BRIEF: Output every line of the data exactly as it appears.

■ ■ ■

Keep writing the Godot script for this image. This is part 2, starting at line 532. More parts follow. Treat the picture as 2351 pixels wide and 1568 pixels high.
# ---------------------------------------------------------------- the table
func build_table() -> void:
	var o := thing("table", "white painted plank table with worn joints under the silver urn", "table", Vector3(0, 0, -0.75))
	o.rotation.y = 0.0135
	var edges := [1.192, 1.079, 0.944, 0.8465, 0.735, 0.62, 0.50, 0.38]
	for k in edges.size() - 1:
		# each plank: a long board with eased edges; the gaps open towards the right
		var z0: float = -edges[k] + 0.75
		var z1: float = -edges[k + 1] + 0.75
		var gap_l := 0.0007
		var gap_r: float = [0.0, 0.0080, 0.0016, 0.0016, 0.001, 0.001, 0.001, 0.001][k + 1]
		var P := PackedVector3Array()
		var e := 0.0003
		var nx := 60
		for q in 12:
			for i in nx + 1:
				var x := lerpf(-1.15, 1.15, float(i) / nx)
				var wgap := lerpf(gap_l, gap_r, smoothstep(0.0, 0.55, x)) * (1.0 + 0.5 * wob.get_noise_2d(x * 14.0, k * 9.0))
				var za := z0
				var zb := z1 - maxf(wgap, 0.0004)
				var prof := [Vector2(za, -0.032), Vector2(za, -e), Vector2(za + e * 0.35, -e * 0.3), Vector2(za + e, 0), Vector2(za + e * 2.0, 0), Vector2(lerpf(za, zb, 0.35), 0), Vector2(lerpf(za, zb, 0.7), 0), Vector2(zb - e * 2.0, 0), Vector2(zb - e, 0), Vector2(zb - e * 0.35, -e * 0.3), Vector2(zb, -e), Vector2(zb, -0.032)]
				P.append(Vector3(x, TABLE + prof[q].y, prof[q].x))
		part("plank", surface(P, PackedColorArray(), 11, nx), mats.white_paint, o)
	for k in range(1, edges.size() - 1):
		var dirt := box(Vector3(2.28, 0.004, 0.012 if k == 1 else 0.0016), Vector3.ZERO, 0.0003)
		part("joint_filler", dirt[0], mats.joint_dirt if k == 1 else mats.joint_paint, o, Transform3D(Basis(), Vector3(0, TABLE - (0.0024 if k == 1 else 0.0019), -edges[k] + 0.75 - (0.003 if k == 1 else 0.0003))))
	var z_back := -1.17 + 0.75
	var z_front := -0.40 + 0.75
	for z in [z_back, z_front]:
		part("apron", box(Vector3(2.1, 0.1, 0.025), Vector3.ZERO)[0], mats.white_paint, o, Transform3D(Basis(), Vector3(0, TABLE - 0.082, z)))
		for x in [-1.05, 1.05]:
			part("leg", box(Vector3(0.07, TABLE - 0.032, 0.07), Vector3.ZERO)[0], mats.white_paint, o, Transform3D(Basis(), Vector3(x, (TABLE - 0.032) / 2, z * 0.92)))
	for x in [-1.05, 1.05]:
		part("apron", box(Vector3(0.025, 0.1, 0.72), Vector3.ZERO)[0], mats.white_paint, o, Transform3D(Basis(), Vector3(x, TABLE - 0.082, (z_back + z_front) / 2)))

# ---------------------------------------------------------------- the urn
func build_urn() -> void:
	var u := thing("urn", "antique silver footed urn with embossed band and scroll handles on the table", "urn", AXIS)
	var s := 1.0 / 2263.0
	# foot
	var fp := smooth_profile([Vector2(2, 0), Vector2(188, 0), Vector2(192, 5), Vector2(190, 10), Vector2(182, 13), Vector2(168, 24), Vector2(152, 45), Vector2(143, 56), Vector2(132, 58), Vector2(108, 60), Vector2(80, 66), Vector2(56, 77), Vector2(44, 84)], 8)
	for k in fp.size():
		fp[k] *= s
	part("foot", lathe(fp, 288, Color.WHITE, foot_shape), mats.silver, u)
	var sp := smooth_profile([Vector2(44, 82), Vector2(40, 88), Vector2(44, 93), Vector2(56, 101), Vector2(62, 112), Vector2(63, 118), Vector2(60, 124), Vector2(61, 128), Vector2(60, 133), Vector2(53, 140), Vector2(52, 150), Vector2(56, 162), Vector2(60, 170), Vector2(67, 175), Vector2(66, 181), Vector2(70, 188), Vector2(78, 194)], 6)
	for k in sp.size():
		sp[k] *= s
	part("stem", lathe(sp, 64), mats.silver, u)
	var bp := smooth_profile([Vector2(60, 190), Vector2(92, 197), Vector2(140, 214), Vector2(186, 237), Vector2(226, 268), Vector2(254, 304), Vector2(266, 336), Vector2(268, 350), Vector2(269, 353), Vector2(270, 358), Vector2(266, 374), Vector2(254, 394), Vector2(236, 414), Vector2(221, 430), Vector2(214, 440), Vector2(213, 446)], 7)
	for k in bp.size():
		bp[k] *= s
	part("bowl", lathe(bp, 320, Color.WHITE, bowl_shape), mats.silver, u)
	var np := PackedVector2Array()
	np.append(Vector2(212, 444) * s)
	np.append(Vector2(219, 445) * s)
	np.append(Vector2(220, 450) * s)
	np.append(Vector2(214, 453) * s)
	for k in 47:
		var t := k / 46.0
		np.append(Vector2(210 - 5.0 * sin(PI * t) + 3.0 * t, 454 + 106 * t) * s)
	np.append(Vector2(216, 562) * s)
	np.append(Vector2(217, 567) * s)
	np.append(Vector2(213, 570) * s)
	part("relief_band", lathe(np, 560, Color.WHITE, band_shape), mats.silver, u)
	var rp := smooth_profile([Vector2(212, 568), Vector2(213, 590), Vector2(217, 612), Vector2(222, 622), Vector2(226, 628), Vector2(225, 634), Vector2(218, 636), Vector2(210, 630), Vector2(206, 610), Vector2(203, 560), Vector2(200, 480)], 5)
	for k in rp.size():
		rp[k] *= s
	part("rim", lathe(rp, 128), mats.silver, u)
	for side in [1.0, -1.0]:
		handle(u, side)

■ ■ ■

RESPONSE TO THIS EXERCISE:
Keep writing the Godot script for this image. This is part 2, starting at line 532. More parts follow. Treat the picture as 2351 pixels wide and 1568 pixels high.
# ---------------------------------------------------------------- the table
func build_table() -> void:
	var o := thing("table", "white painted plank table with worn joints under the silver urn", "table", Vector3(0, 0, -0.75))
	o.rotation.y = 0.0135
	var edges := [1.192, 1.079, 0.944, 0.8465, 0.735, 0.62, 0.50, 0.38]
	for k in edges.size() - 1:
		# each plank: a long board with eased edges; the gaps open towards the right
		var z0: float = -edges[k] + 0.75
		var z1: float = -edges[k + 1] + 0.75
		var gap_l := 0.0007
		var gap_r: float = [0.0, 0.0080, 0.0016, 0.0016, 0.001, 0.001, 0.001, 0.001][k + 1]
		var P := PackedVector3Array()
		var e := 0.0003
		var nx := 60
		for q in 12:
			for i in nx + 1:
				var x := lerpf(-1.15, 1.15, float(i) / nx)
				var wgap := lerpf(gap_l, gap_r, smoothstep(0.0, 0.55, x)) * (1.0 + 0.5 * wob.get_noise_2d(x * 14.0, k * 9.0))
				var za := z0
				var zb := z1 - maxf(wgap, 0.0004)
				var prof := [Vector2(za, -0.032), Vector2(za, -e), Vector2(za + e * 0.35, -e * 0.3), Vector2(za + e, 0), Vector2(za + e * 2.0, 0), Vector2(lerpf(za, zb, 0.35), 0), Vector2(lerpf(za, zb, 0.7), 0), Vector2(zb - e * 2.0, 0), Vector2(zb - e, 0), Vector2(zb - e * 0.35, -e * 0.3), Vector2(zb, -e), Vector2(zb, -0.032)]
				P.append(Vector3(x, TABLE + prof[q].y, prof[q].x))
		part("plank", surface(P, PackedColorArray(), 11, nx), mats.white_paint, o)
	for k in range(1, edges.size() - 1):
		var dirt := box(Vector3(2.28, 0.004, 0.012 if k == 1 else 0.0016), Vector3.ZERO, 0.0003)
		part("joint_filler", dirt[0], mats.joint_dirt if k == 1 else mats.joint_paint, o, Transform3D(Basis(), Vector3(0, TABLE - (0.0024 if k == 1 else 0.0019), -edges[k] + 0.75 - (0.003 if k == 1 else 0.0003))))
	var z_back := -1.17 + 0.75
	var z_front := -0.40 + 0.75
	for z in [z_back, z_front]:
		part("apron", box(Vector3(2.1, 0.1, 0.025), Vector3.ZERO)[0], mats.white_paint, o, Transform3D(Basis(), Vector3(0, TABLE - 0.082, z)))
		for x in [-1.05, 1.05]:
			part("leg", box(Vector3(0.07, TABLE - 0.032, 0.07), Vector3.ZERO)[0], mats.white_paint, o, Transform3D(Basis(), Vector3(x, (TABLE - 0.032) / 2, z * 0.92)))
	for x in [-1.05, 1.05]:
		part("apron", box(Vector3(0.025, 0.1, 0.72), Vector3.ZERO)[0], mats.white_paint, o, Transform3D(Basis(), Vector3(x, TABLE - 0.082, (z_back + z_front) / 2)))

# ---------------------------------------------------------------- the urn
func build_urn() -> void:
	var u := thing("urn", "antique silver footed urn with embossed band and scroll handles on the table", "urn", AXIS)
	var s := 1.0 / 2263.0
	# foot
	var fp := smooth_profile([Vector2(2, 0), Vector2(188, 0), Vector2(192, 5), Vector2(190, 10), Vector2(182, 13), Vector2(168, 24), Vector2(152, 45), Vector2(143, 56), Vector2(132, 58), Vector2(108, 60), Vector2(80, 66), Vector2(56, 77), Vector2(44, 84)], 8)
	for k in fp.size():
		fp[k] *= s
	part("foot", lathe(fp, 288, Color.WHITE, foot_shape), mats.silver, u)
	var sp := smooth_profile([Vector2(44, 82), Vector2(40, 88), Vector2(44, 93), Vector2(56, 101), Vector2(62, 112), Vector2(63, 118), Vector2(60, 124), Vector2(61, 128), Vector2(60, 133), Vector2(53, 140), Vector2(52, 150), Vector2(56, 162), Vector2(60, 170), Vector2(67, 175), Vector2(66, 181), Vector2(70, 188), Vector2(78, 194)], 6)
	for k in sp.size():
		sp[k] *= s
	part("stem", lathe(sp, 64), mats.silver, u)
	var bp := smooth_profile([Vector2(60, 190), Vector2(92, 197), Vector2(140, 214), Vector2(186, 237), Vector2(226, 268), Vector2(254, 304), Vector2(266, 336), Vector2(268, 350), Vector2(269, 353), Vector2(270, 358), Vector2(266, 374), Vector2(254, 394), Vector2(236, 414), Vector2(221, 430), Vector2(214, 440), Vector2(213, 446)], 7)
	for k in bp.size():
		bp[k] *= s
	part("bowl", lathe(bp, 320, Color.WHITE, bowl_shape), mats.silver, u)
	var np := PackedVector2Array()
	np.append(Vector2(212, 444) * s)
	np.append(Vector2(219, 445) * s)
	np.append(Vector2(220, 450) * s)
	np.append(Vector2(214, 453) * s)
	for k in 47:
		var t := k / 46.0
		np.append(Vector2(210 - 5.0 * sin(PI * t) + 3.0 * t, 454 + 106 * t) * s)
	np.append(Vector2(216, 562) * s)
	np.append(Vector2(217, 567) * s)
	np.append(Vector2(213, 570) * s)
	part("relief_band", lathe(np, 560, Color.WHITE, band_shape), mats.silver, u)
	var rp := smooth_profile([Vector2(212, 568), Vector2(213, 590), Vector2(217, 612), Vector2(222, 622), Vector2(226, 628), Vector2(225, 634), Vector2(218, 636), Vector2(210, 630), Vector2(206, 610), Vector2(203, 560), Vector2(200, 480)], 5)
	for k in rp.size():
		rp[k] *= s
	part("rim", lathe(rp, 128), mats.silver, u)
	for side in [1.0, -1.0]:
		handle(u, side)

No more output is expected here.